[Supplied material]
------------

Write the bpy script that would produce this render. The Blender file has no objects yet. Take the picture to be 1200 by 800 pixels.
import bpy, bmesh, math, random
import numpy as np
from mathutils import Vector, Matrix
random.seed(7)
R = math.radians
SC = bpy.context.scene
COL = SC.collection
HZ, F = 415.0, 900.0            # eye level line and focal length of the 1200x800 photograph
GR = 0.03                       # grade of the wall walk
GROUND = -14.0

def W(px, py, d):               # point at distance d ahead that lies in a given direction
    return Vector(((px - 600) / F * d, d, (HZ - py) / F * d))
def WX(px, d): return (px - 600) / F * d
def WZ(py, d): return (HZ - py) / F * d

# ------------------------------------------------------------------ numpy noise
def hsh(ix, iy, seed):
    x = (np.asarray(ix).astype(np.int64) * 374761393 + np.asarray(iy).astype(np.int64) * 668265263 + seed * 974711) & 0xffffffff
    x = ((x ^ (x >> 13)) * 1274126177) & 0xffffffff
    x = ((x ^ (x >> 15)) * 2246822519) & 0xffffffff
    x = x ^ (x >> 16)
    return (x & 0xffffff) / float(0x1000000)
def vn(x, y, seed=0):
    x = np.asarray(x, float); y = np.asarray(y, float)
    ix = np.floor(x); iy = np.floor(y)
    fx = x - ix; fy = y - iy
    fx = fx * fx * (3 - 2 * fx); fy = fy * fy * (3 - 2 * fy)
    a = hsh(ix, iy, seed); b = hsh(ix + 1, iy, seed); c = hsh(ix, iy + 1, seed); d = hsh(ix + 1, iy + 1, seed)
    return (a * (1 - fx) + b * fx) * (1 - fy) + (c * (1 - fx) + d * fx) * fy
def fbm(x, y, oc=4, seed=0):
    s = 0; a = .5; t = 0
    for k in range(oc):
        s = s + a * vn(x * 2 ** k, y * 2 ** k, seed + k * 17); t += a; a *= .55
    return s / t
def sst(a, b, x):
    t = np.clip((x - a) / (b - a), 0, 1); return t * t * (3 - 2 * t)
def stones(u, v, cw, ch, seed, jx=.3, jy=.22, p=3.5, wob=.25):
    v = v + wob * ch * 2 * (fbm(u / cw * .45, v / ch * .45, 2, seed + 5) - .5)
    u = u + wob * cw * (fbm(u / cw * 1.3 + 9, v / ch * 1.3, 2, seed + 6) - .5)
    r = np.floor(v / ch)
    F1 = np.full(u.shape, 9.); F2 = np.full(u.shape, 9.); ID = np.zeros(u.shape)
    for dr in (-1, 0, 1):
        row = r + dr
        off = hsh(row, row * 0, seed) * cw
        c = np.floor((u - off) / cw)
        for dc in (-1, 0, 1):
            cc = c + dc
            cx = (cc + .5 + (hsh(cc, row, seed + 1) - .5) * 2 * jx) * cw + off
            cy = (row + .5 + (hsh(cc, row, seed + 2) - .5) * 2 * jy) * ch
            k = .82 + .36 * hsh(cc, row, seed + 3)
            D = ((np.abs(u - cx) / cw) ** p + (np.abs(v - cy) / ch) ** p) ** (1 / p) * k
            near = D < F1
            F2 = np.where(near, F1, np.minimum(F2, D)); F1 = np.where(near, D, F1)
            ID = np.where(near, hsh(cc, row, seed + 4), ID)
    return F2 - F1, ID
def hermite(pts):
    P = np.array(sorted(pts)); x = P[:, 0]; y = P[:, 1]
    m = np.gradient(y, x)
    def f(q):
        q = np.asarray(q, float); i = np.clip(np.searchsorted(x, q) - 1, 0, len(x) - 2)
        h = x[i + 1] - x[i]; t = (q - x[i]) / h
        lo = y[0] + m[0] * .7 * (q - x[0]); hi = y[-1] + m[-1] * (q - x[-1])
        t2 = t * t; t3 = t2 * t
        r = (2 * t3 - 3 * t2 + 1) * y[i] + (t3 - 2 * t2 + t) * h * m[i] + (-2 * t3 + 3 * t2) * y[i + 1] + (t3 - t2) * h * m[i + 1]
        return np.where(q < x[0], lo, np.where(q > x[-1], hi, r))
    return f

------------

[Task instructions]
What you return should be the lines from the start of the data through the line with "GROUND = -14.0", quoted exactly and nothing more.

[Response below]
Write the bpy script that would produce this render. The Blender file has no objects yet. Take the picture to be 1200 by 800 pixels.
import bpy, bmesh, math, random
import numpy as np
from mathutils import Vector, Matrix
random.seed(7)
R = math.radians
SC = bpy.context.scene
COL = SC.collection
HZ, F = 415.0, 900.0            # eye level line and focal length of the 1200x800 photograph
GR = 0.03                       # grade of the wall walk
GROUND = -14.0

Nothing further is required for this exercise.